* **WRITTEN TASK**
Extract the lines of the material below, beginning with the first and ending with the line that holds "m.build('handle', CHAMP, tp)". Skip every picture.

* **DATA SECTION**

▼

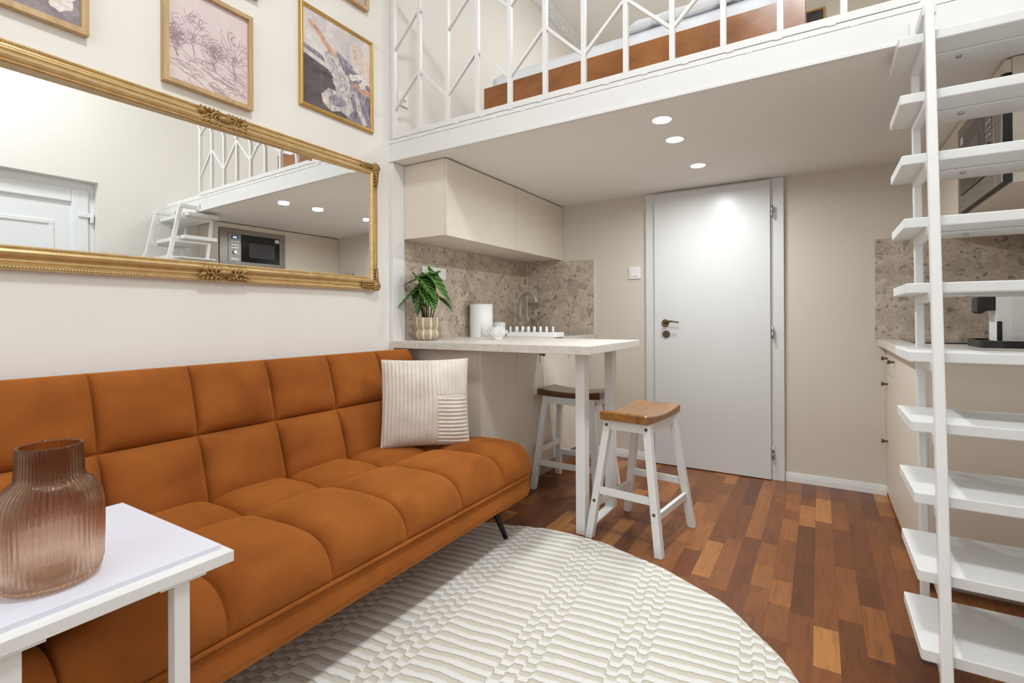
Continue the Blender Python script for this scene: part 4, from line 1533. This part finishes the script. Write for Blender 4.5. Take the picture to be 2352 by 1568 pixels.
# double wall socket behind the plant
so = thing('wall_socket', 'white double socket on the splashback behind the potted plant', 'socket', (XL + 0.010, 2.52, 1.375))
bx('plate', WHITE, (XL + 0.0101, XL + 0.020, 2.405, 2.640, 1.335, 1.412), so, 0.003)
for yy in (2.46, 2.585):
    MB().lathe((XL + 0.020, yy, 1.374), [(0.026, 0), (0.026, 0.003), (0.021, 0.002), (0.019, 0.0005)], 24, axis='x').build('socket_ring', WHITE, so)
so = thing('light_switch', 'white square light switch between the kitchen and the inner door', 'switch', (-1.2, YB, 1.42))
bx('plate', WHITE, (-1.247, -1.153, YB - 0.011, YB, 1.373, 1.467), so, 0.004)
bx('rocker', WHITE, (-1.229, -1.171, YB - 0.0165, YB - 0.0112, 1.391, 1.449), so, 0.003)

# tap
tp = thing('tap', 'champagne coloured swan neck tap at the kitchen sink', 'tap', (-2.03, 3.42, ZW))
TB = Vector((-2.025, 3.42, ZW))
m = MB()
m.lathe(TB, [(0.031, 0), (0.031, 0.004), (0.029, 0.006), (0.029, 0.10), (0.0175, 0.103)], 24)
m.build('body', CHAMP, tp)
dirv = Vector((0.93, -0.36, 0)).normalized()
pts = [TB + Vector((0, 0, 0.08)), TB + Vector((0, 0, 0.16)), TB + Vector((0, 0, 0.218))]
for i in range(1, 13):
    a = PI - i * PI / 12 * 0.93
    pts.append(TB + Vector((0, 0, 0.218)) + dirv * (0.102 + 0.102 * math.cos(a)) + Vector((0, 0, 0.102 * math.sin(a))))
m = MB().tube(pts, 0.0165, 16)
m.build('spout', CHAMP, tp)
m = MB().tube([TB + Vector((0.0, 0, 0.045)), TB + dirv * 0.085 + Vector((0, 0, 0.045))], 0.019, 14)
m.tube([TB + dirv * 0.075 + Vector((0, 0, 0.055)), TB + dirv * 0.115 + Vector((0, 0, 0.135))], [0.009, 0.006], 10)
m.build('handle', CHAMP, tp)

# sink rim
sk = thing('sink', 'champagne metal sink set in the worktop below the tap', 'sink', (-1.8, 3.45, ZW))
m = MB()
m.box(-2.08, -1.56, 3.24, 3.30, ZW + 0.0003, ZW + 0.005).box(-2.08, -1.56, 3.66, 3.70, ZW + 0.0003, ZW + 0.005).box(-1.60, -1.56, 3.30, 3.66, ZW + 0.0003, ZW + 0.005).box(-2.08, -1.96, 3.30, 3.66, ZW + 0.0003, ZW + 0.005)
m.build('rim', CHAMP, sk, 0.0015)
tp.location.z += 0.0055
tp.location.y += 0.0

# drying rack with pegs
dk = thing('drying_rack', 'long white peg drying rack beside the sink', 'rack', (-1.70, 3.08, ZW))
m = MB()
m.prism([(-1.90, 3.02), (-1.885, 3.005), (-1.515, 3.005), (-1.500, 3.02), (-1.500, 3.13), (-1.515, 3.145), (-1.885, 3.145), (-1.90, 3.13)], 'z', ZW + 0.0003, ZW + 0.032)
m.build('base', CERAM, dk, 0.003)
for i in range(7):
    for j in range(2):
        MB().lathe((-1.875 + i * 0.048 + j * 0.012, 3.035 + j * 0.075, ZW + 0.032), [(0.0085, 0), (0.0065, 0.035), (0.004, 0.040)], 12).build('peg', CERAM, dk)

# tumbler, soap dispenser
m = MB().lathe((-2.06, 3.16, ZW + 0.0003), [(0.050, 0), (0.054, 0.01), (0.054, 0.10), (0.051, 0.10), (0.050, 0.012), (0.01, 0.01)], 32)
tag(m.build('tumbler', CERAM), 'white ceramic tumbler between paper roll and tap', 'tumbler')
so = thing('soap_dispenser', 'small clear glass soap dispenser in the corner behind the tap', 'dispenser', (-1.93, 3.60, ZW + 0.006))
SB = Vector((-2.015, 3.685, ZW + 0.0056))
SB = Vector((-2.0, 3.68, ZW + 0.0056))
MB().lathe(SB, [(0.026, 0), (0.026, 0.10), (0.012, 0.118), (0.012, 0.125)], 20).build('bottle', CLEAR, so)
m = MB().lathe(SB + Vector((0, 0, 0.125)), [(0.013, 0), (0.013, 0.012), (0.004, 0.014), (0.004, 0.045)], 14)
m.tube([SB + Vector((0, 0, 0.168)), SB + Vector((0.045, -0.012, 0.166))], 0.004, 8)
m.build('pump', STEEL, so)

# paper towel roll
m = MB()
PR = Vector((-2.055, 2.93, ZW + 0.0003))
m.lathe(PR, [(0.082, 0.0), (0.082, 0.23), (0.020, 0.232), (0.020, 0.20)], 48, caps=(True, False))
for i in range(1):
    pass
m.grid(lambda u, v: PR + Vector((0.0825 * math.cos(-2.15 + u * 1.05) + (0.020 * u * u * (1 - v)), 0.0825 * math.sin(-2.15 + u * 1.05) - 0.014 * u * (1 - v), 0.0 + 0.229 * v)), 12, 6)
tag(m.build('paper_towel_roll', PAPER), 'white kitchen paper roll standing on the worktop', 'paper roll')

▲

* **CORRECT ANSWER**
Continue the Blender Python script for this scene: part 4, from line 1533. This part finishes the script. Write for Blender 4.5. Take the picture to be 2352 by 1568 pixels.
# double wall socket behind the plant
so = thing('wall_socket', 'white double socket on the splashback behind the potted plant', 'socket', (XL + 0.010, 2.52, 1.375))
bx('plate', WHITE, (XL + 0.0101, XL + 0.020, 2.405, 2.640, 1.335, 1.412), so, 0.003)
for yy in (2.46, 2.585):
    MB().lathe((XL + 0.020, yy, 1.374), [(0.026, 0), (0.026, 0.003), (0.021, 0.002), (0.019, 0.0005)], 24, axis='x').build('socket_ring', WHITE, so)
so = thing('light_switch', 'white square light switch between the kitchen and the inner door', 'switch', (-1.2, YB, 1.42))
bx('plate', WHITE, (-1.247, -1.153, YB - 0.011, YB, 1.373, 1.467), so, 0.004)
bx('rocker', WHITE, (-1.229, -1.171, YB - 0.0165, YB - 0.0112, 1.391, 1.449), so, 0.003)

# tap
tp = thing('tap', 'champagne coloured swan neck tap at the kitchen sink', 'tap', (-2.03, 3.42, ZW))
TB = Vector((-2.025, 3.42, ZW))
m = MB()
m.lathe(TB, [(0.031, 0), (0.031, 0.004), (0.029, 0.006), (0.029, 0.10), (0.0175, 0.103)], 24)
m.build('body', CHAMP, tp)
dirv = Vector((0.93, -0.36, 0)).normalized()
pts = [TB + Vector((0, 0, 0.08)), TB + Vector((0, 0, 0.16)), TB + Vector((0, 0, 0.218))]
for i in range(1, 13):
    a = PI - i * PI / 12 * 0.93
    pts.append(TB + Vector((0, 0, 0.218)) + dirv * (0.102 + 0.102 * math.cos(a)) + Vector((0, 0, 0.102 * math.sin(a))))
m = MB().tube(pts, 0.0165, 16)
m.build('spout', CHAMP, tp)
m = MB().tube([TB + Vector((0.0, 0, 0.045)), TB + dirv * 0.085 + Vector((0, 0, 0.045))], 0.019, 14)
m.tube([TB + dirv * 0.075 + Vector((0, 0, 0.055)), TB + dirv * 0.115 + Vector((0, 0, 0.135))], [0.009, 0.006], 10)
m.build('handle', CHAMP, tp)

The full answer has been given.